« J’ai eu l’idée de faire des photos de la baie pour les lui (à Héloïse) envoyer au retour. Une façon apaisée de reprendre contact. Mais toutes mes images étaient ratées, mal cadrées ou sous-exposées. Je regardais mon Nikon miniature, son œil argenté et muet. A première vue, quelques grammes d’électronique aimable, conçus pour fixer des paysages, des monuments, des tableaux de famille, attraper des sourires, des chats ou des visages d’enfants ; dans les faits, une possible arme de guerre, capable de broyer des gens comme nous, ceux qui s’étaient trouvés là où il ne fallait pas. » Olivier.
Il s’appelle Olivier, elle s’appelle Héloïse, ils sont juste collègues de travail, ils partent déjeuner mais la rame de métro dans laquelle ils sont montés est gravement endommagée par une explosion.
Ils sont blessés tous les deux mais Olivier qui n’a pas perdu connaissance, sort son amie de la rame et la porte vers les secours qui s’organisent. Une personne est témoin de cet acte, un photographe de presse. Il prend une photo. Ce cliché, donnant à voir leurs corps abîmés et à moitié dénudés, et leur douleur se retrouvera dans de nombreux journaux et magazines papier et sur Internet.
Comme elle le fait dire à Olivier ci-dessus, l’auteure s’interroge sur le pouvoir et le poids dévastateur de l’image. Elle nous oblige à réfléchir au droit à l’information et à ses limites, à la puissance d’internet difficile à maîtriser, au pouvoir dévastateur des paparazzi.
D’autre part, dans le récit nous apprenons qu’Olivier, qui est historien, a créé une émission télévisée « Histoire d’images ». Pour chaque édition, Héloïse et Olivier ont choisi des photos historiques, extraites d’archives. Olivier raconte que c’était : « une mémoire dormante, jusqu’alors cachée dans des pochettes, des dossiers, des boîtes ». Pour certains clichés archivés « le photographe, par erreur – ou par choix-, avait attrapé au vol un fragment de vie imprévu. Ces photos-là m’étaient arrivées comme un coup de poing.
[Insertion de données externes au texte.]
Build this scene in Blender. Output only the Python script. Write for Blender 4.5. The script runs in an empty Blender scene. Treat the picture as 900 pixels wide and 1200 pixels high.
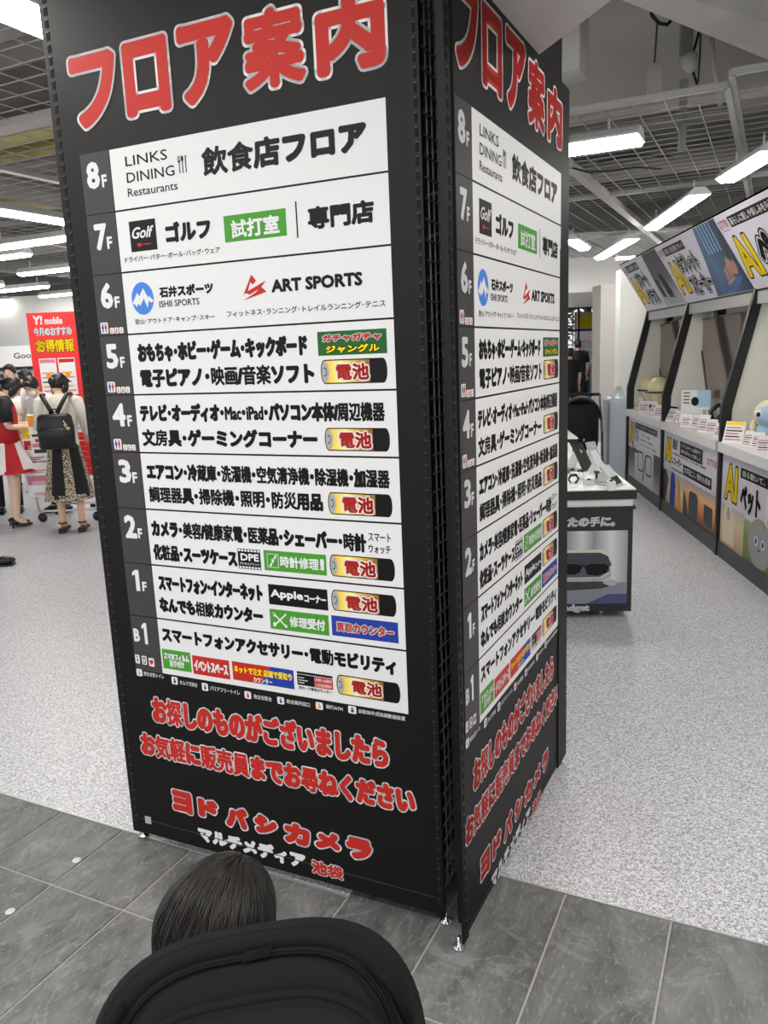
import bpy, bmesh, math, random
from mathutils import Vector, Matrix, Quaternion
from math import sin, cos, pi, radians
random.seed(7)
C = bpy.context.scene.collection
SC = bpy.context.scene
# ------------------------------------------------------------------ camera, world, exposure
FPX, PITCH, ROLL = 925.3173, 0.199, 0.0417
CAMZ = 1.6
cd = bpy.data.cameras.new('camera'); cam = bpy.data.objects.new('camera', cd); C.objects.link(cam)
cd.sensor_fit = 'VERTICAL'; cd.sensor_height = 36.0; cd.lens = FPX / 1200 * 36.0
cd.clip_start = 0.05; cd.clip_end = 200
_F = Vector((0, cos(PITCH), -sin(PITCH))); _U = Vector((0, sin(PITCH), cos(PITCH))); _R = Vector((1, 0, 0))
# camera-space rotation by ROLL about the view axis
RX = _R * cos(ROLL) - _U * sin(ROLL) * -1 * -1
RX = (_R * cos(ROLL) + _U * (-sin(ROLL)))
UX = (_R * sin(ROLL) + _U * cos(ROLL))
cam.matrix_world = Matrix(((RX.x, UX.x, -_F.x, 0), (RX.y, UX.y, -_F.y, 0), (RX.z, UX.z, -_F.z, CAMZ), (0, 0, 0, 1)))
SC.camera = cam
w = bpy.data.worlds.new('world'); SC.world = w; w.use_nodes = True
w.node_tree.nodes['Background'].inputs[0].default_value = (0.93, 0.96, 1.0, 1)
w.node_tree.nodes['Background'].inputs[1].default_value = 1.1
SC.view_settings.view_transform = 'Standard'; SC.view_settings.look = 'None'
SC.view_settings.gamma = 1.0; SC.view_settings.use_curve_mapping = False
SC.view_settings.exposure = 0.45
LAMP = 26.0      # strength of the ceiling fittings' diffusers

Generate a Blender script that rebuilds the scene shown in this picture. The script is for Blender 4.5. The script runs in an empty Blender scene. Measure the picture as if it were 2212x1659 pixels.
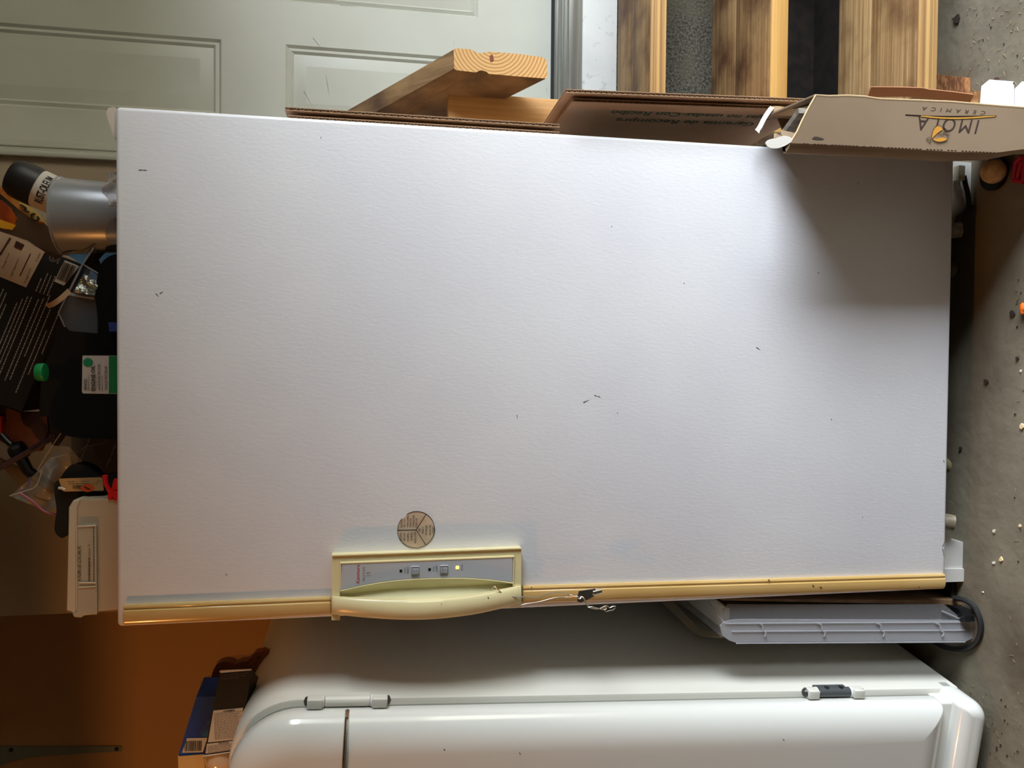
import bpy, bmesh, math, random
from mathutils import Vector, Matrix
random.seed(7)
V = Vector
S = bpy.context.scene
COL = S.collection
# ------------------------------------------------------------------ camera
F = 1650.0
H = 1.12
A_, B_, C_ = 0.1686, -0.0227, 0.0047
def _rot():
    Bm = Matrix(((0, 0, -1), (-1, 0, 0), (0, 1, 0)))
    return Bm @ Matrix.Rotation(C_, 3, 'Y') @ Matrix.Rotation(A_, 3, 'X') @ Matrix.Rotation(B_, 3, 'Z')
R = _rot()
Ri = R.transposed()
CAM = V((0, 0, H))
def at(px, py, Y=None, Z=None, X=None):
    """world point seen at a photo pixel on the plane X=, Y= or Z="""
    d = Ri @ V((px - 1106, py - 829.5, F))
    for i, v in enumerate((X, Y, Z)):
        if v is not None:
            return CAM + d * ((v - CAM[i]) / d[i])
cam = bpy.data.cameras.new('camera'); co = bpy.data.objects.new('camera', cam); COL.objects.link(co)
cam.sensor_fit = 'HORIZONTAL'; cam.sensor_width = 36; cam.lens = 36 * F / 2212; cam.clip_start = .02
M3 = Ri @ Matrix(((1, 0, 0), (0, -1, 0), (0, 0, -1)))
co.matrix_world = Matrix.Translation(CAM) @ M3.to_4x4()
S.camera = co

# ------------------------------------------------------------------ materials
def srgb(c):
    return tuple((x / 255 / 12.92 if x / 255 <= .04045 else ((x / 255 + .055) / 1.055) ** 2.4) for x in c) + (1,)
def mat(name, col, rough=.5, metal=0, col2=None, scale=8, detail=4, lo=.4, hi=.6, stretch=(1, 1, 1), bump=0, bscale=60, bstretch=None,
        trans=0, alpha=1, coat=0, emit=None, spec=.5, col3=None, scale3=2, lo3=.5, hi3=.7, bdist=.002, bdetail=4, rough2=None):
    m = bpy.data.materials.new(name); m.use_nodes = True
    n = m.node_tree.nodes; l = m.node_tree.links; p = n['Principled BSDF']
    p.inputs['Base Color'].default_value = srgb(col)
    p.inputs['Roughness'].default_value = rough; p.inputs['Metallic'].default_value = metal
    p.inputs['Specular IOR Level'].default_value = spec
    p.inputs['Coat Weight'].default_value = coat; p.inputs['Coat Roughness'].default_value = .06
    p.inputs['Transmission Weight'].default_value = trans; p.inputs['Alpha'].default_value = alpha
    if emit:
        p.inputs['Emission Color'].default_value = srgb(emit[0]); p.inputs['Emission Strength'].default_value = emit[1]
    tc = n.new('ShaderNodeTexCoord')
    def noise(sc, det, st):
        mp = n.new('ShaderNodeMapping'); mp.inputs['Scale'].default_value = st; l.new(tc.outputs['Object'], mp.inputs['Vector'])
        t = n.new('ShaderNodeTexNoise'); t.inputs['Scale'].default_value = sc; t.inputs['Detail'].default_value = det
        l.new(mp.outputs['Vector'], t.inputs['Vector']); return t
    last = None
    if col2:
        t = noise(scale, detail, stretch); r = n.new('ShaderNodeValToRGB')
        r.color_ramp.elements[0].position = lo; r.color_ramp.elements[0].color = srgb(col)
        r.color_ramp.elements[1].position = hi; r.color_ramp.elements[1].color = srgb(col2)
        l.new(t.outputs['Fac'], r.inputs['Fac']); last = r.outputs['Color']
    if col3:
        t = noise(scale3, 5, (1, 1, 1)); r = n.new('ShaderNodeValToRGB')
        r.color_ramp.elements[0].position = lo3; r.color_ramp.elements[0].color = (0, 0, 0, 1)
        r.color_ramp.elements[1].position = hi3; r.color_ramp.elements[1].color = (1, 1, 1, 1)
        l.new(t.outputs['Fac'], r.inputs['Fac'])
        mx = n.new('ShaderNodeMix'); mx.data_type = 'RGBA'; l.new(r.outputs['Color'], mx.inputs['Factor'])
        if last: l.new(last, mx.inputs['A'])
        else: mx.inputs['A'].default_value = srgb(col)
        mx.inputs['B'].default_value = srgb(col3); last = mx.outputs['Result']
    if last: l.new(last, p.inputs['Base Color'])
    if bump:
        t = noise(bscale, bdetail, bstretch or (1, 1, 1)); b = n.new('ShaderNodeBump')
        b.inputs['Strength'].default_value = bump; b.inputs['Distance'].default_value = bdist
        l.new(t.outputs['Fac'], b.inputs['Height']); l.new(b.outputs['Normal'], p.inputs['Normal'])
    return m
def clear(name, col, opac, rough=.25, bump=0, bscale=20):
    """thin clear / frosted plastic film"""
    m = mat(name, col, rough, bump=bump, bscale=bscale, bdist=.01)
    n = m.node_tree.nodes; l = m.node_tree.links; p = n['Principled BSDF']; out = n['Material Output']
    t = n.new('ShaderNodeBsdfTransparent'); mx = n.new('ShaderNodeMixShader'); mx.inputs['Fac'].default_value = opac
    l.new(t.outputs[0], mx.inputs[1]); l.new(p.outputs[0], mx.inputs[2]); l.new(mx.outputs[0], out.inputs['Surface'])
    return m

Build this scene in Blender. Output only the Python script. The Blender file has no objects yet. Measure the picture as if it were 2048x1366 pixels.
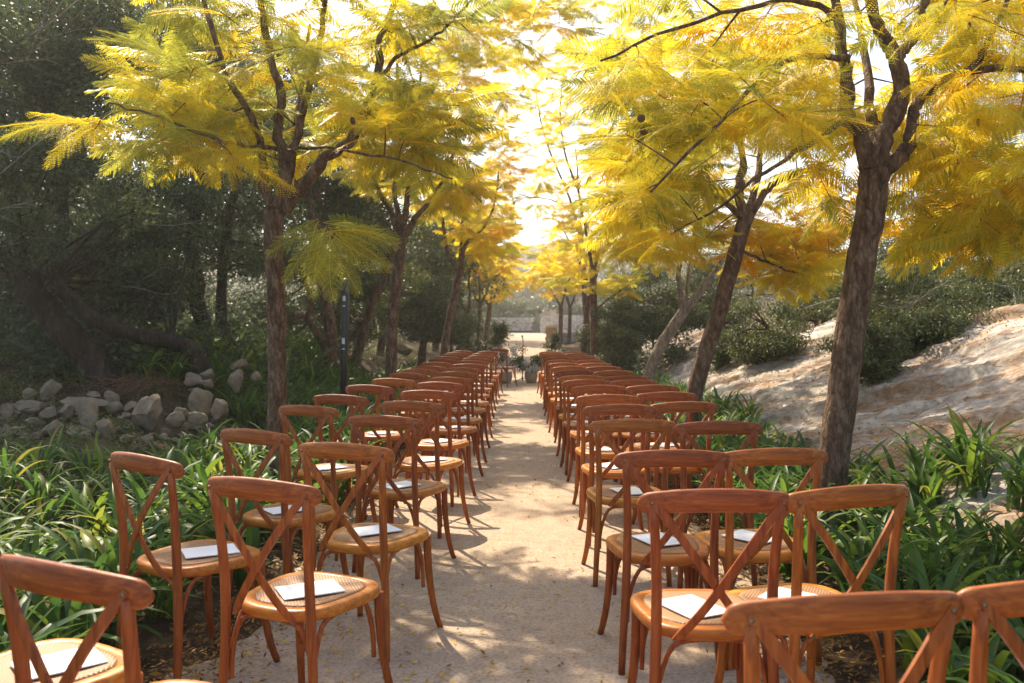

Les visages muets, vibrants, accusateurs ; ceux des oubliés de l’Histoire, de ses absents et de ses anonymes, qui nous interpellaient à travers le temps et réclamaient, sur ces précaires rectangles de papier, qu’on leur rendît la parole. » Pour les besoins de l’émission, ces images seront décrites par des personnes de toutes origines qui expriment aussi, à cette occasion leurs émotions, leur ressenti. Chaque description d’image s’intercale dans le récit alterné des 2 protagonistes (et nous fait nous interroger à notre tour).
Enfin, le roman se termine sur une troisième utilisation de la photographie que je vous laisse découvrir très vite sachant qu’elle exprime selon moi le moyen pour Héloïse et Olivier de retrouver leur sérénité et leur dignité.Et comme le cite l’auteure en exergue de son roman, rappelons-nous toujours ce qu’a dit le photographe Willy Ronis : « Une photo n’est pas un parpaing avec lequel on puisse construire n’importe quoi. Je me sens entièrement responsable de l’utilisation de mes images ».